• Instructions for the task
Quote the whole listing word for word, please.

• Source data

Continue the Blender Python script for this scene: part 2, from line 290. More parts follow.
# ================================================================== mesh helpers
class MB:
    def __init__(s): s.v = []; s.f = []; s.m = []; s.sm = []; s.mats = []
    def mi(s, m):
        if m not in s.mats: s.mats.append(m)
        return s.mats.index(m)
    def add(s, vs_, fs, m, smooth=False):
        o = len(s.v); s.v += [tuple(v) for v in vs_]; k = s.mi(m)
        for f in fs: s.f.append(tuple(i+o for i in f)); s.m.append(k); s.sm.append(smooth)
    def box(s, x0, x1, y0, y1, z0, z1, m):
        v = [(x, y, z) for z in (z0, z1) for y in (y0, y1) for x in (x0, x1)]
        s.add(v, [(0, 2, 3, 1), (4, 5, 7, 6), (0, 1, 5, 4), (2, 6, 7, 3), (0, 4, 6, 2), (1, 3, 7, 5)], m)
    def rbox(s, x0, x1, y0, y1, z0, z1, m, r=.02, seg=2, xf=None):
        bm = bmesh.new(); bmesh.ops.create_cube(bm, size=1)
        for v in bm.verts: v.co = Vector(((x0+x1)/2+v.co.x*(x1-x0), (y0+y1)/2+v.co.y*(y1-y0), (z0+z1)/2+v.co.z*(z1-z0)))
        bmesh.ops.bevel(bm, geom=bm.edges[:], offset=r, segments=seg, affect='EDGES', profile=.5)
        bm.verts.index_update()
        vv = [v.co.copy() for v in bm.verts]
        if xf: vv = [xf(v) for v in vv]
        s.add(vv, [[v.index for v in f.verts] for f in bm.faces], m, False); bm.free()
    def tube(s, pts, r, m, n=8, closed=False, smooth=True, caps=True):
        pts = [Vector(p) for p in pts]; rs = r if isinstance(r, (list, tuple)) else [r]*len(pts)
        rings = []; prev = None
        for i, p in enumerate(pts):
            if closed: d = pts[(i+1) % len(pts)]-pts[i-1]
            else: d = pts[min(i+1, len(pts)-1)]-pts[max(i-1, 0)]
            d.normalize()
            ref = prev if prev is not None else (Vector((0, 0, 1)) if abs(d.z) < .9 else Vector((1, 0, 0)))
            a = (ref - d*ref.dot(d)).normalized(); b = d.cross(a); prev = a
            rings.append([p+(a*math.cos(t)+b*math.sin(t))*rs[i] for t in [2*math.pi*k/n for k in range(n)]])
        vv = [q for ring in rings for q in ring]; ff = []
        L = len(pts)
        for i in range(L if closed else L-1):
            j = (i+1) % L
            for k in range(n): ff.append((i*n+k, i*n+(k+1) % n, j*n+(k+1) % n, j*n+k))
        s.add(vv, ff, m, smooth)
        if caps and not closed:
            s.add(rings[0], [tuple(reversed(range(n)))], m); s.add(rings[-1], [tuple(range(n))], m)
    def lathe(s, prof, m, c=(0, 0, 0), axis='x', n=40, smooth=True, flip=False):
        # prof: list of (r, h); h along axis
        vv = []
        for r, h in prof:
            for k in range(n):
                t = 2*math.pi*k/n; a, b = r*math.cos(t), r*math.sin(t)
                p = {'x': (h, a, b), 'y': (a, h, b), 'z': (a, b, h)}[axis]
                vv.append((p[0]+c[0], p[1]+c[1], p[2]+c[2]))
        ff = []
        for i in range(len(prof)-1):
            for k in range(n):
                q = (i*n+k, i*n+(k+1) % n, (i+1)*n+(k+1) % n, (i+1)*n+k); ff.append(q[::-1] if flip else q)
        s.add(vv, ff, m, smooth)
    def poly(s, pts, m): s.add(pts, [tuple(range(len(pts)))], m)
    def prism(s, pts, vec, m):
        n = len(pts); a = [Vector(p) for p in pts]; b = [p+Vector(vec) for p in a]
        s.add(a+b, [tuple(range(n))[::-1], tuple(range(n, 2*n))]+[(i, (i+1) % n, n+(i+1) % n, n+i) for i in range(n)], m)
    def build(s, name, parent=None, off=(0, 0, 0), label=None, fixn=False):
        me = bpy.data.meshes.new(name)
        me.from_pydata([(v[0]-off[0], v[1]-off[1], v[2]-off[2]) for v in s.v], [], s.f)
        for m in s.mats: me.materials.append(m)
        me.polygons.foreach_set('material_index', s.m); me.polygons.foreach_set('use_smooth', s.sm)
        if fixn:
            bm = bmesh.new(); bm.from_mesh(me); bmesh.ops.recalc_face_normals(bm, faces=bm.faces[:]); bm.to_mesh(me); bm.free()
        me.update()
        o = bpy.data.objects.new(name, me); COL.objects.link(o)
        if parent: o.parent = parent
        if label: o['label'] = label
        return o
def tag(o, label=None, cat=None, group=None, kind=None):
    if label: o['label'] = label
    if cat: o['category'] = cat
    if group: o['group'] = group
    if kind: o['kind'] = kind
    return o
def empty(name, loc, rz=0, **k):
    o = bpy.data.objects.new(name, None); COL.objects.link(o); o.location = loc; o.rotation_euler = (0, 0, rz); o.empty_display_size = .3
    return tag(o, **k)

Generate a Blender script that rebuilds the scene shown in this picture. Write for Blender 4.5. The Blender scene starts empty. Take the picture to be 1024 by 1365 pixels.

• The completed task
Continue the Blender Python script for this scene: part 2, from line 290. More parts follow.
# ================================================================== mesh helpers
class MB:
    def __init__(s): s.v = []; s.f = []; s.m = []; s.sm = []; s.mats = []
    def mi(s, m):
        if m not in s.mats: s.mats.append(m)
        return s.mats.index(m)
    def add(s, vs_, fs, m, smooth=False):
        o = len(s.v); s.v += [tuple(v) for v in vs_]; k = s.mi(m)
        for f in fs: s.f.append(tuple(i+o for i in f)); s.m.append(k); s.sm.append(smooth)
    def box(s, x0, x1, y0, y1, z0, z1, m):
        v = [(x, y, z) for z in (z0, z1) for y in (y0, y1) for x in (x0, x1)]
        s.add(v, [(0, 2, 3, 1), (4, 5, 7, 6), (0, 1, 5, 4), (2, 6, 7, 3), (0, 4, 6, 2), (1, 3, 7, 5)], m)
    def rbox(s, x0, x1, y0, y1, z0, z1, m, r=.02, seg=2, xf=None):
        bm = bmesh.new(); bmesh.ops.create_cube(bm, size=1)
        for v in bm.verts: v.co = Vector(((x0+x1)/2+v.co.x*(x1-x0), (y0+y1)/2+v.co.y*(y1-y0), (z0+z1)/2+v.co.z*(z1-z0)))
        bmesh.ops.bevel(bm, geom=bm.edges[:], offset=r, segments=seg, affect='EDGES', profile=.5)
        bm.verts.index_update()
        vv = [v.co.copy() for v in bm.verts]
        if xf: vv = [xf(v) for v in vv]
        s.add(vv, [[v.index for v in f.verts] for f in bm.faces], m, False); bm.free()
    def tube(s, pts, r, m, n=8, closed=False, smooth=True, caps=True):
        pts = [Vector(p) for p in pts]; rs = r if isinstance(r, (list, tuple)) else [r]*len(pts)
        rings = []; prev = None
        for i, p in enumerate(pts):
            if closed: d = pts[(i+1) % len(pts)]-pts[i-1]
            else: d = pts[min(i+1, len(pts)-1)]-pts[max(i-1, 0)]
            d.normalize()
            ref = prev if prev is not None else (Vector((0, 0, 1)) if abs(d.z) < .9 else Vector((1, 0, 0)))
            a = (ref - d*ref.dot(d)).normalized(); b = d.cross(a); prev = a
            rings.append([p+(a*math.cos(t)+b*math.sin(t))*rs[i] for t in [2*math.pi*k/n for k in range(n)]])
        vv = [q for ring in rings for q in ring]; ff = []
        L = len(pts)
        for i in range(L if closed else L-1):
            j = (i+1) % L
            for k in range(n): ff.append((i*n+k, i*n+(k+1) % n, j*n+(k+1) % n, j*n+k))
        s.add(vv, ff, m, smooth)
        if caps and not closed:
            s.add(rings[0], [tuple(reversed(range(n)))], m); s.add(rings[-1], [tuple(range(n))], m)
    def lathe(s, prof, m, c=(0, 0, 0), axis='x', n=40, smooth=True, flip=False):
        # prof: list of (r, h); h along axis
        vv = []
        for r, h in prof:
            for k in range(n):
                t = 2*math.pi*k/n; a, b = r*math.cos(t), r*math.sin(t)
                p = {'x': (h, a, b), 'y': (a, h, b), 'z': (a, b, h)}[axis]
                vv.append((p[0]+c[0], p[1]+c[1], p[2]+c[2]))
        ff = []
        for i in range(len(prof)-1):
            for k in range(n):
                q = (i*n+k, i*n+(k+1) % n, (i+1)*n+(k+1) % n, (i+1)*n+k); ff.append(q[::-1] if flip else q)
        s.add(vv, ff, m, smooth)
    def poly(s, pts, m): s.add(pts, [tuple(range(len(pts)))], m)
    def prism(s, pts, vec, m):
        n = len(pts); a = [Vector(p) for p in pts]; b = [p+Vector(vec) for p in a]
        s.add(a+b, [tuple(range(n))[::-1], tuple(range(n, 2*n))]+[(i, (i+1) % n, n+(i+1) % n, n+i) for i in range(n)], m)
    def build(s, name, parent=None, off=(0, 0, 0), label=None, fixn=False):
        me = bpy.data.meshes.new(name)
        me.from_pydata([(v[0]-off[0], v[1]-off[1], v[2]-off[2]) for v in s.v], [], s.f)
        for m in s.mats: me.materials.append(m)
        me.polygons.foreach_set('material_index', s.m); me.polygons.foreach_set('use_smooth', s.sm)
        if fixn:
            bm = bmesh.new(); bm.from_mesh(me); bmesh.ops.recalc_face_normals(bm, faces=bm.faces[:]); bm.to_mesh(me); bm.free()
        me.update()
        o = bpy.data.objects.new(name, me); COL.objects.link(o)
        if parent: o.parent = parent
        if label: o['label'] = label
        return o
def tag(o, label=None, cat=None, group=None, kind=None):
    if label: o['label'] = label
    if cat: o['category'] = cat
    if group: o['group'] = group
    if kind: o['kind'] = kind
    return o
def empty(name, loc, rz=0, **k):
    o = bpy.data.objects.new(name, None); COL.objects.link(o); o.location = loc; o.rotation_euler = (0, 0, rz); o.empty_display_size = .3
    return tag(o, **k)

Generate a Blender script that rebuilds the scene shown in this picture. Write for Blender 4.5. The Blender scene starts empty. Take the picture to be 1024 by 1365 pixels.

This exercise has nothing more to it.